Cemetery stakeholder Moshe Goldsman, who took over the cemetery in November 2005 from its majority stakeholder Marsha Lee Howard, who died in November 2006, closed the park in June 2006 due to lack of funds. The City Council, responding to an outraged community, voted in August 2006 to open the cemetery for limited visiting hours on Sundays.
But faced in June with keeping the park open or ending its efforts with the cemetery — which it is not legally obligated to keep open — the City Council voted to spend $187,600 to pay for maintenance and operation costs for another year.
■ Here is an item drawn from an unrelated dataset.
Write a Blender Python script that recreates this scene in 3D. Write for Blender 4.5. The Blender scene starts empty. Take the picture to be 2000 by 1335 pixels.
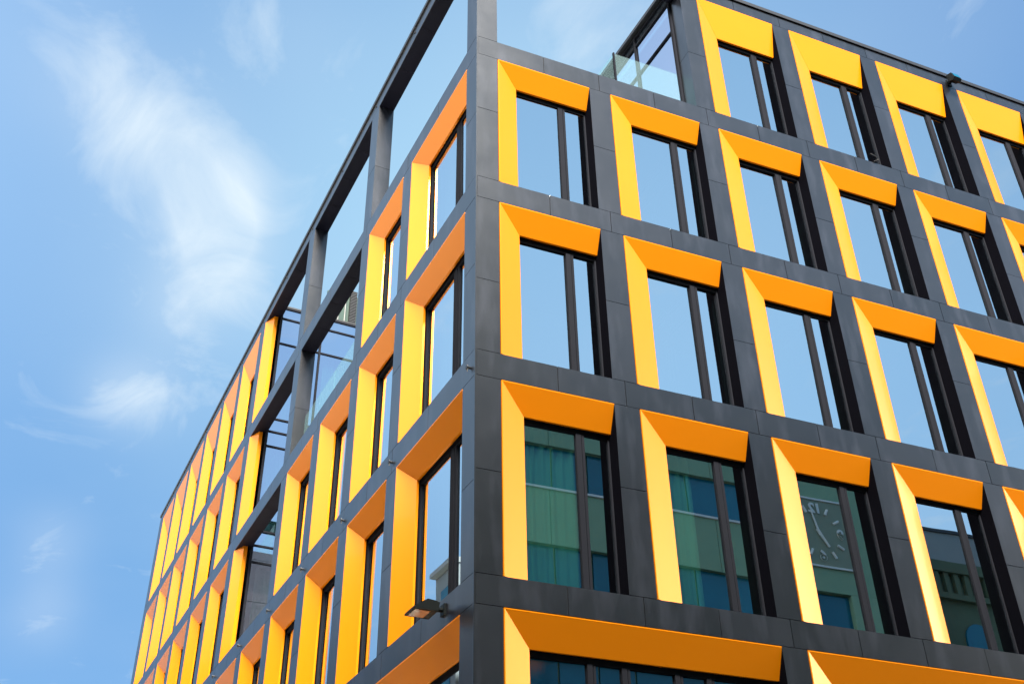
import bpy, bmesh, math, random
from mathutils import Vector, Matrix, noise as mnoise
R_ = math.radians
random.seed(7)
sc = bpy.context.scene
COL = sc.collection
Z0 = 10.7                                   # street level is z = 0; facade heights below are measured from storey 3's lintel

# ------------------------------------------------------------------ camera
cam_d = bpy.data.cameras.new("camera")
cam_d.sensor_width = 36.0
cam_d.lens = 38.635
cam_d.clip_start = 0.1
cam_d.clip_end = 3000
cam = bpy.data.objects.new("camera", cam_d)
COL.objects.link(cam)
yaw, pitch, roll = R_(23.18), R_(34.732), R_(-1.015)
fw = Vector((math.sin(yaw)*math.cos(pitch), math.cos(yaw)*math.cos(pitch), math.sin(pitch)))
rt = Vector((math.cos(yaw), -math.sin(yaw), 0))
up = rt.cross(fw)
rt, up = math.cos(roll)*rt + math.sin(roll)*up, -math.sin(roll)*rt + math.cos(roll)*up
m = Matrix((( rt.x, up.x, -fw.x, -4.9435), (rt.y, up.y, -fw.y, -12.9821), (rt.z, up.z, -fw.z, Z0-9.0552), (0, 0, 0, 1)))
cam.matrix_world = m
sc.camera = cam

# ------------------------------------------------------------------ world: sky with thin clouds
SUN_EL, SUN_AZ = R_(49), R_(196)            # azimuth clockwise from +Y
SKY_STRENGTH = 0.05
sc.view_settings.view_transform = 'Standard'
sc.view_settings.look = 'None'
sc.view_settings.exposure = 2.5
sc.view_settings.gamma = 1.0
sc.view_settings.use_curve_mapping = False
w = bpy.data.worlds.new("World"); sc.world = w
w.use_nodes = True
nt = w.node_tree; N = nt.nodes; L = nt.links
N.clear()
def nd(t, **k):
    n = N.new(t)
    for a, b in k.items(): setattr(n, a, b)
    return n
def wmath(op, a, b=None, c=None, clamp=False):
    n = nd('ShaderNodeMath', operation=op, use_clamp=clamp)
    for i, v in enumerate((a, b, c)):
        if v is None: continue
        if isinstance(v, (int, float)): n.inputs[i].default_value = v
        else: L.new(v, n.inputs[i])
    return n.outputs[0]
out = nd('ShaderNodeOutputWorld'); bg = nd('ShaderNodeBackground')
bg.inputs['Strength'].default_value = SKY_STRENGTH
L.new(bg.outputs[0], out.inputs[0])
sky = nd('ShaderNodeTexSky', sky_type='NISHITA', sun_disc=False)
sky.sun_elevation = SUN_EL; sky.sun_rotation = SUN_AZ
sky.air_density = 1.0; sky.dust_density = 1.2; sky.ozone_density = 1.0; sky.altitude = 100
tc = nd('ShaderNodeTexCoord')
tint = nd('ShaderNodeMix', data_type='RGBA', blend_type='MULTIPLY'); tint.inputs[0].default_value = 1.0
L.new(sky.outputs[0], tint.inputs[6]); tint.inputs[7].default_value = (.95, 1.35, 1.35, 1)
sep = nd('ShaderNodeSeparateXYZ'); L.new(tc.outputs['Generated'], sep.inputs[0])
zc = wmath('MAXIMUM', sep.outputs[2], 0.06)
cb = nd('ShaderNodeCombineXYZ')
L.new(wmath('DIVIDE', sep.outputs[0], zc), cb.inputs[0]); L.new(wmath('DIVIDE', sep.outputs[1], zc), cb.inputs[1])
mp = nd('ShaderNodeMapping'); L.new(cb.outputs[0], mp.inputs[0])
mp.inputs['Rotation'].default_value = (0, 0, R_(20)); mp.inputs['Scale'].default_value = (1.25, 0.8, 1)
n1 = nd('ShaderNodeTexNoise'); n1.inputs['Scale'].default_value = 4.6; n1.inputs['Detail'].default_value = 12; n1.inputs['Roughness'].default_value = .6
n1.inputs['Distortion'].default_value = .7
L.new(mp.outputs[0], n1.inputs['Vector'])
n2 = nd('ShaderNodeTexNoise'); n2.inputs['Scale'].default_value = 1.1; n2.inputs['Detail'].default_value = 4
L.new(mp.outputs[0], n2.inputs['Vector'])
def dotpow(v, k, amp):
    d = nd('ShaderNodeVectorMath', operation='DOT_PRODUCT')
    L.new(tc.outputs['Generated'], d.inputs[0]); d.inputs[1].default_value = Vector(v).normalized()
    return wmath('MULTIPLY', wmath('POWER', wmath('MAXIMUM', d.outputs['Value'], 0.0), k), amp)
CL = [((-0.076, 0.706, 0.704), 900, .3), ((-0.034, 0.727, 0.686), 900, .38), ((-0.003, 0.731, 0.683), 1100, .7),
      ((0.020, 0.748, 0.664), 1400, .7), ((0.045, 0.764, 0.643), 1300, 1.25), ((0.060, 0.770, 0.635), 2200, .9), ((0.062, 0.792, 0.608), 1300, .85),
      ((0.036, 0.818, 0.574), 1500, .6), ((0.023, 0.862, 0.507), 1900, .75), ((-0.003, 0.862, 0.507), 2200, .5),
      ((-0.016, 0.941, 0.338), 2600, .6), ((-0.023, 0.922, 0.387), 2400, .5), ((-0.124, 0.686, 0.717), 200, .34), ((0.045, 0.78, 0.62), 170, .42),
      ((0.071, 0.646, 0.76), 350, .35), ((0.536, 0.43, 0.727), 120, .25), ((0.296, 0.565, 0.771), 150, .32)]
acc = None
for v, k, a in CL:
    o = dotpow(v, k, a)
    acc = o if acc is None else wmath('ADD', acc, o)
blob = wmath('MINIMUM', acc, 1.5)
# density = (noise - threshold) with the threshold lowered inside the cloud banks
thr = wmath('SUBTRACT', 0.585, wmath('MULTIPLY', blob, 0.17))
dens = wmath('MULTIPLY', wmath('SUBTRACT', n1.outputs[0], thr), 2.4, clamp=True)
core = wmath('MULTIPLY', blob, 0.25)
veil = wmath('MULTIPLY', n2.outputs[0], 0.18)
dens = wmath('MINIMUM', wmath('ADD', wmath('ADD', wmath('MULTIPLY', dens, 0.58), core), veil), 0.92)
cm = nd('ShaderNodeMix', data_type='RGBA')
ev = nd('ShaderNodeMix', data_type='RGBA'); ev.inputs[0].default_value = .85
L.new(tint.outputs[2], ev.inputs[6]); ev.inputs[7].default_value = (.20, .86, 2.2, 1)
hz = wmath('MINIMUM', wmath('ADD', wmath('ADD', dotpow((0.30, 0.73, 0.62), 20, .85), 0.0), 0.0), .9)     # milky brightness of the air around the building's corner
hm = nd('ShaderNodeMix', data_type='RGBA'); L.new(hz, hm.inputs[0]); L.new(ev.outputs[2], hm.inputs[6]); hm.inputs[7].default_value = (1.6, 2.75, 3.55, 1)
# unseen sky brightened where the panes mirror it, so the glass looks paler
h2 = nd('ShaderNodeMix', data_type='RGBA'); L.new(wmath('ADD', dotpow((.45, -.74, .5), 7, .85), dotpow((-.50, .66, .56), 16, .85), clamp=True), h2.inputs[0])
L.new(hm.outputs[2], h2.inputs[6]); h2.inputs[7].default_value = (1.95, 3.3, 4.85, 1)
L.new(dens, cm.inputs[0]); L.new(h2.outputs[2], cm.inputs[6])
cm.inputs[7].default_value = (3.1, 3.5, 3.75, 1)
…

Extremely dry conditions at the cemetery, which resulted in dead trees and safety hazards, have kept the cemetery closed to the public since June.
Upon further review of the cemetery’s condition and building costs of maintenance, the council in August backed off its plans to maintain the park, moving instead to file suit against the cemetery owners, ordering them to abate a public nuisance.
That suit prompted Goldsman to come up with a maintenance plan that involves installation of an irrigation system and major tree removal or pruning work. The work started Dec. 21 and is expected to take four to six months. But what remains unclear is whether the city of Glendale will commit funds to staff the facility once safety hazards are mitigated.
Ongoing legal proceedings had halted all business at the cemetery since 2005, even for families that had purchased plots prior to the state’s investigation. That changed temporarily on Feb. 1 this year when a judge ordered that Geneva Hegemier’s remains be interred in a Grand View mausoleum. After another court-ordered interment in February, funeral workers trying to bury the body of John Lenn in April found signs of an existing casket already in the plot that had been sold to Lenn’s family and canceled the burial.
More than 140 people have joined a class-action suit filed in November 2005 against cemetery owners. Another 100 people filed a personal injury suit in July this year.
The owners and operators named in both suits include Howard, Goldsman, Jack Grossman, who ran the cemetery from 1990 to 1999, and members of the Hepburn family, which ran the cemetery from 1929 to 1990.
The case remains in the pretrial discovery phase, during which attorneys secure the appropriate documents and gather facts and information on the plots and financial history of the cemetery.
Howard was replaced in January as a defendant in the class-action lawsuit by her estate, which her brother, Thomas Trimble, administers.